**What the exercise asks**. Your task is to give the listing below back word for word, pictures excluded.

**Recorded data**.

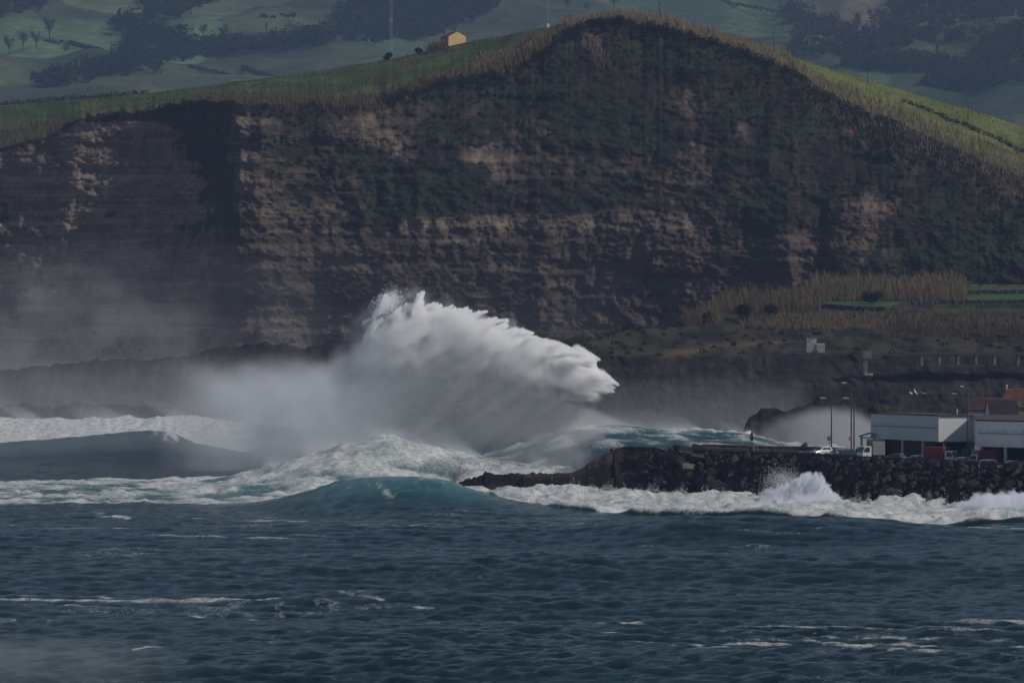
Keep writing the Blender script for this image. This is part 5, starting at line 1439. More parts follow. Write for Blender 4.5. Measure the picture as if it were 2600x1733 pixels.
def make_car(p, ang, mat, label, kind='hatch', cat='car'):
    e = empty('parked_car', p, ang)
    Ls, hw = {'hatch': (3.95, .85), 'sedan': (4.4, .87), 'suv': (4.5, .92)}[kind]; hf = Ls / 2
    belt, roof = {'hatch': (.92, 1.48), 'sedan': (.90, 1.42), 'suv': (1.05, 1.75)}[kind]
    def sec(w, z0, z1): return [(-w * .94, z0), (w * .94, z0), (w, z0 + .18), (w, z1 - .12), (w * .93, z1), (-w * .93, z1), (-w, z1 - .12), (-w, z0 + .18)]
    hood = belt - .10
    bm = bmesh.new(); loft(bm, [(-hf, sec(hw * .88, .38, belt - .12)), (-hf + .12, sec(hw * .96, .24, belt - .02)), (-hf * .5, sec(hw, .20, belt)), (hf * .35, sec(hw, .20, belt)), (hf - .75, sec(hw * .98, .22, hood)), (hf - .12, sec(hw * .92, .26, hood - .16)), (hf, sec(hw * .80, .34, hood - .30))])
    bmesh.ops.bevel(bm, geom=[q for q in bm.edges if q.calc_face_angle(0) > .5], offset=.03, segments=1, affect='EDGES')
    bm_obj('body', bm, mat, e)
    rr = {'hatch': -hf + .55, 'sedan': -hf + 1.15, 'suv': -hf + .35}[kind]; rb = {'hatch': -hf + .18, 'sedan': -hf + .55, 'suv': -hf + .12}[kind]; fb, fr = hf - 1.05, hf - 1.75
    cab = [(rb, belt - .01), (rr, roof - .03), ((rr + fr) / 2, roof), (fr, roof - .04), (fb, belt - .01)]
    def cs(x, z):
        w = hw * (.95 - .17 * (z - belt) / (roof - belt)); return w
    bm = bmesh.new(); a = [bm.verts.new((x, -cs(x, z), z)) for x, z in cab]; b_ = [bm.verts.new((x, cs(x, z), z)) for x, z in cab]
    bm.faces.new(a); bm.faces.new(b_[::-1])
    for k in range(5): bm.faces.new((a[k], b_[k], b_[(k + 1) % 5], a[(k + 1) % 5]))
    bmesh.ops.recalc_face_normals(bm, faces=bm.faces)
    bm_obj('cabin', bm, mat, e)
    def quad(name, pts, nrm, mat_, th=.02):
        bm = bmesh.new(); n_ = Vector(nrm).normalized(); q = [bm.verts.new(Vector(c) + n_ * .004) for c in pts]; q2 = [bm.verts.new(Vector(c) + n_ * th) for c in pts]; n = len(pts)
        bm.faces.new(q); bm.faces.new(q2[::-1])
        for k in range(n): bm.faces.new((q[k], q[(k + 1) % n], q2[(k + 1) % n], q2[k]))
        bmesh.ops.recalc_face_normals(bm, faces=bm.faces); return bm_obj(name, bm, mat_, e)
    def wind(name, x0, z0, x1, z1):
        f0, f1 = .08, .90; xa, za = x0 + (x1 - x0) * f0, z0 + (z1 - z0) * f0; xb, zb = x0 + (x1 - x0) * f1, z0 + (z1 - z0) * f1
        wa, wb = cs(xa, za) * .88, cs(xb, zb) * .88; s = 1 if x0 > x1 else -1
        quad(name, [(xa, -wa, za), (xa, wa, za), (xb, wb, zb), (xb, -wb, zb)], (s * (z1 - z0), 0, abs(x1 - x0)), M_GLASS)
    wind('windscreen', fb, belt, fr, roof - .04); wind('rear_window', rb, belt, rr, roof - .03)
    xm = (rr + fr) / 2 + .05; zb_, zt = belt + .04, roof - .13
    for s in (-1, 1):
        y0, y1 = s * cs(0, zb_), s * cs(0, zt)
        xf0 = fb - (fb - fr) * .18; xf1 = fr - .03
        quad('side_window', [(xm + .06, y0, zb_), (xf0 - .08, y0, zb_), (xf1 - .06, y1, zt), (xm + .06, y1, zt)], (0, s, .25), M_GLASS)
        quad('side_window', [(rb + .3, y0, zb_), (xm - .06, y0, zb_), (xm - .06, y1, zt), (rr + .22, y1, zt)], (0, s, .25), M_GLASS)
        bm = bmesh.new(); add_box(bm, hf - .22, hf - .02, s * hw * .72 - .16, s * hw * .72 + .16, hood - .40, hood - .24, .03); bm_obj('headlight', bm, M_HL, e)
        bm = bmesh.new(); add_box(bm, -hf - .02, -hf + .1, s * hw * .72 - .12, s * hw * .72 + .12, belt - .34, belt - .1, .02); bm_obj('tail_light', bm, M_TAIL, e)
        bm = bmesh.new(); add_box(bm, fb - .25, fb - .1, s * (hw + .02), s * (hw + .18), belt - .02, belt + .13, .03); bm_obj('mirror', bm, mat, e)
    bm = bmesh.new(); add_box(bm, hf - .06, hf + .03, -hw * .55, hw * .55, .40, .56, .02); bm_obj('grille', bm, M_TRIM, e)
    wheels(e, (-hf + .75, hf - .80), hw, .31 if kind != 'suv' else .36)
    tag(e, label, cat, 'cars parked on the harbour road')
    return e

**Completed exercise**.
Keep writing the Blender script for this image. This is part 5, starting at line 1439. More parts follow. Write for Blender 4.5. Measure the picture as if it were 2600x1733 pixels.
def make_car(p, ang, mat, label, kind='hatch', cat='car'):
    e = empty('parked_car', p, ang)
    Ls, hw = {'hatch': (3.95, .85), 'sedan': (4.4, .87), 'suv': (4.5, .92)}[kind]; hf = Ls / 2
    belt, roof = {'hatch': (.92, 1.48), 'sedan': (.90, 1.42), 'suv': (1.05, 1.75)}[kind]
    def sec(w, z0, z1): return [(-w * .94, z0), (w * .94, z0), (w, z0 + .18), (w, z1 - .12), (w * .93, z1), (-w * .93, z1), (-w, z1 - .12), (-w, z0 + .18)]
    hood = belt - .10
    bm = bmesh.new(); loft(bm, [(-hf, sec(hw * .88, .38, belt - .12)), (-hf + .12, sec(hw * .96, .24, belt - .02)), (-hf * .5, sec(hw, .20, belt)), (hf * .35, sec(hw, .20, belt)), (hf - .75, sec(hw * .98, .22, hood)), (hf - .12, sec(hw * .92, .26, hood - .16)), (hf, sec(hw * .80, .34, hood - .30))])
    bmesh.ops.bevel(bm, geom=[q for q in bm.edges if q.calc_face_angle(0) > .5], offset=.03, segments=1, affect='EDGES')
    bm_obj('body', bm, mat, e)
    rr = {'hatch': -hf + .55, 'sedan': -hf + 1.15, 'suv': -hf + .35}[kind]; rb = {'hatch': -hf + .18, 'sedan': -hf + .55, 'suv': -hf + .12}[kind]; fb, fr = hf - 1.05, hf - 1.75
    cab = [(rb, belt - .01), (rr, roof - .03), ((rr + fr) / 2, roof), (fr, roof - .04), (fb, belt - .01)]
    def cs(x, z):
        w = hw * (.95 - .17 * (z - belt) / (roof - belt)); return w
    bm = bmesh.new(); a = [bm.verts.new((x, -cs(x, z), z)) for x, z in cab]; b_ = [bm.verts.new((x, cs(x, z), z)) for x, z in cab]
    bm.faces.new(a); bm.faces.new(b_[::-1])
    for k in range(5): bm.faces.new((a[k], b_[k], b_[(k + 1) % 5], a[(k + 1) % 5]))
    bmesh.ops.recalc_face_normals(bm, faces=bm.faces)
    bm_obj('cabin', bm, mat, e)
    def quad(name, pts, nrm, mat_, th=.02):
        bm = bmesh.new(); n_ = Vector(nrm).normalized(); q = [bm.verts.new(Vector(c) + n_ * .004) for c in pts]; q2 = [bm.verts.new(Vector(c) + n_ * th) for c in pts]; n = len(pts)
        bm.faces.new(q); bm.faces.new(q2[::-1])
        for k in range(n): bm.faces.new((q[k], q[(k + 1) % n], q2[(k + 1) % n], q2[k]))
        bmesh.ops.recalc_face_normals(bm, faces=bm.faces); return bm_obj(name, bm, mat_, e)
    def wind(name, x0, z0, x1, z1):
        f0, f1 = .08, .90; xa, za = x0 + (x1 - x0) * f0, z0 + (z1 - z0) * f0; xb, zb = x0 + (x1 - x0) * f1, z0 + (z1 - z0) * f1
        wa, wb = cs(xa, za) * .88, cs(xb, zb) * .88; s = 1 if x0 > x1 else -1
        quad(name, [(xa, -wa, za), (xa, wa, za), (xb, wb, zb), (xb, -wb, zb)], (s * (z1 - z0), 0, abs(x1 - x0)), M_GLASS)
    wind('windscreen', fb, belt, fr, roof - .04); wind('rear_window', rb, belt, rr, roof - .03)
    xm = (rr + fr) / 2 + .05; zb_, zt = belt + .04, roof - .13
    for s in (-1, 1):
        y0, y1 = s * cs(0, zb_), s * cs(0, zt)
        xf0 = fb - (fb - fr) * .18; xf1 = fr - .03
        quad('side_window', [(xm + .06, y0, zb_), (xf0 - .08, y0, zb_), (xf1 - .06, y1, zt), (xm + .06, y1, zt)], (0, s, .25), M_GLASS)
        quad('side_window', [(rb + .3, y0, zb_), (xm - .06, y0, zb_), (xm - .06, y1, zt), (rr + .22, y1, zt)], (0, s, .25), M_GLASS)
        bm = bmesh.new(); add_box(bm, hf - .22, hf - .02, s * hw * .72 - .16, s * hw * .72 + .16, hood - .40, hood - .24, .03); bm_obj('headlight', bm, M_HL, e)
        bm = bmesh.new(); add_box(bm, -hf - .02, -hf + .1, s * hw * .72 - .12, s * hw * .72 + .12, belt - .34, belt - .1, .02); bm_obj('tail_light', bm, M_TAIL, e)
        bm = bmesh.new(); add_box(bm, fb - .25, fb - .1, s * (hw + .02), s * (hw + .18), belt - .02, belt + .13, .03); bm_obj('mirror', bm, mat, e)
    bm = bmesh.new(); add_box(bm, hf - .06, hf + .03, -hw * .55, hw * .55, .40, .56, .02); bm_obj('grille', bm, M_TRIM, e)
    wheels(e, (-hf + .75, hf - .80), hw, .31 if kind != 'suv' else .36)
    tag(e, label, cat, 'cars parked on the harbour road')
    return e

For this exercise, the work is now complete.